I might as well admit it up front: this review is going to be a failure. I read The Imperfectionists because I read a few glowing, exquisite reviews of it -- the one I can find quickly is from Christopher Buckley in The New York Times Book Review, but there were others as well -- and the book was just as good as those reviews made it sound. So now, I should be writing something equally strong and worthy, to make it clear how magisterial and wonderful The Imperfectionists is -- and I'm sure that I'm not up to that task.
So take that as written: whatever I say here will be, at best, a twisted, half-handed misinterpretation of an excellent first novel, and that this is one of those rare books where the hype is absolutely warranted and correct.
The Imperfectionists is the story of an unnamed newspaper -- it's in English, published from Rome, for people around the world, making it a fictional, poorer sister of the International Herald Tribune -- told in two ways: through eleven chapters, each telling the story of one person connected to this paper; and in a short, italicized recounting of the major events in the paper's history, running in between those longer chapters.
A idea I had years ago -- back when I still thought I might want to write novels one day -- was to tell one story, about short-story length, from one point of view, and then write the story of what happened because of that, from another point of view, and continue on, either getting further and further away from the original moment or circling back to it at the end. (I never decided; pretending to think about writing novels is much more fun than the hard work of actually writing them.) It's not a new idea, and not nearly as clever as I thought at the time, but the impetus to open up a story to multiple points of view is both invigorating and terrifying -- because it can so easily go wrong, and a book would just turn to random events if it does go wrong.

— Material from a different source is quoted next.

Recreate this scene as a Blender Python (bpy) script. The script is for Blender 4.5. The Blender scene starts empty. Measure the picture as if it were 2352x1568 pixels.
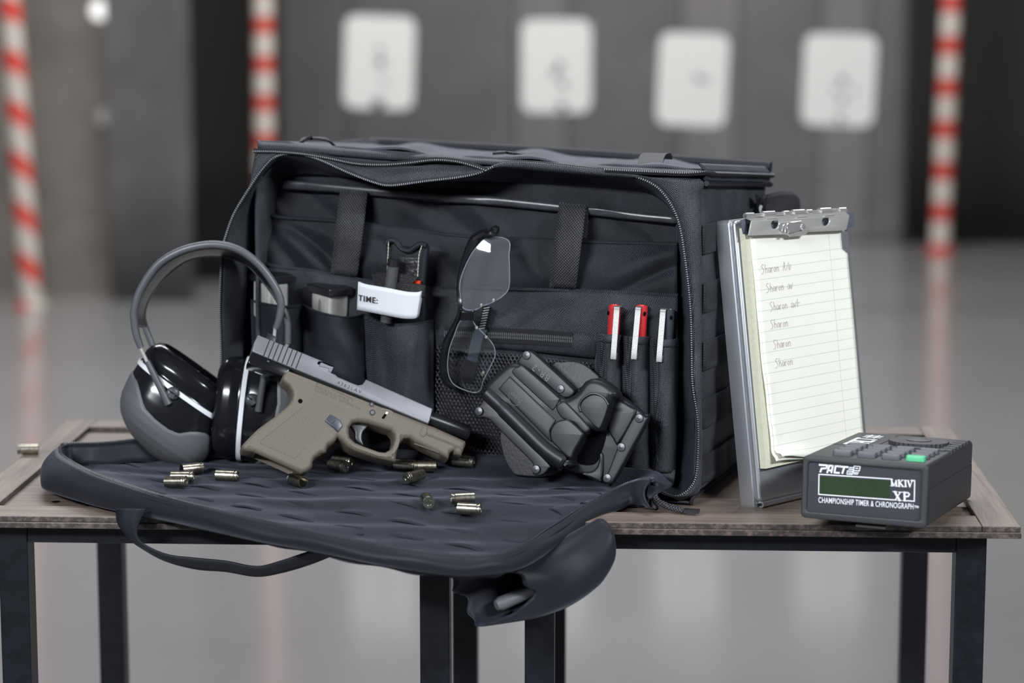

But Rachman does it all right here, moving from an aged (and pretty much put-out-to-pasture) stringer in Paris through the various levels of the Rome home office (obituary writer, editor-in-chief, corrections editor, copy editor, and so on) over to reader, to another would-be stringer, and back in and out of that office. Each story is connected to the ones before it and after it, but not directly -- each one is the story of that person, but these are people who know each other, and work together, so their stories wrap around or push through each other's. Those stories are not entirely happy ones -- this paper has never been terribly healthy, having been started for an ulterior motive and kept going primarily by inertia for fifty years, and so it has attracted a crew of misfits and oddballs, each unfit in some particular way for other things -- but Rachman tempers the losses with possibilities of gains, so The Imperfectionists never feels depressing.
In fact, it's inspiring, even thrilling. We're all Imperfectionists, just as these journalists are -- fighting our own implacable deadlines to do what we can, where we are, with what we have. And so Rachman's characters are triumphant, in the only ways that they can be, even as the shaky edifice of their newspaper starts to sway further and further in the cold wind of modern newspaper economics. [1] The Imperfectionists is a magnificent first novel -- short enough to read in one long day, or two shorter ones, but full of characters and thoughts that will remain with a reader much longer than that.
[1] I apologize deeply for that sentence, and that metaphor. I told you I gave up all hope of writing novels, didn't I?
Book-A-Day 2010: The Epic Index
2 comments:
So glad to read you liked this. I too worry about hyped-about reading material and added this title to my library queue after much hesitation. Can't wait for it to become available!
I just finished this yesterday and enjoyed it a lot.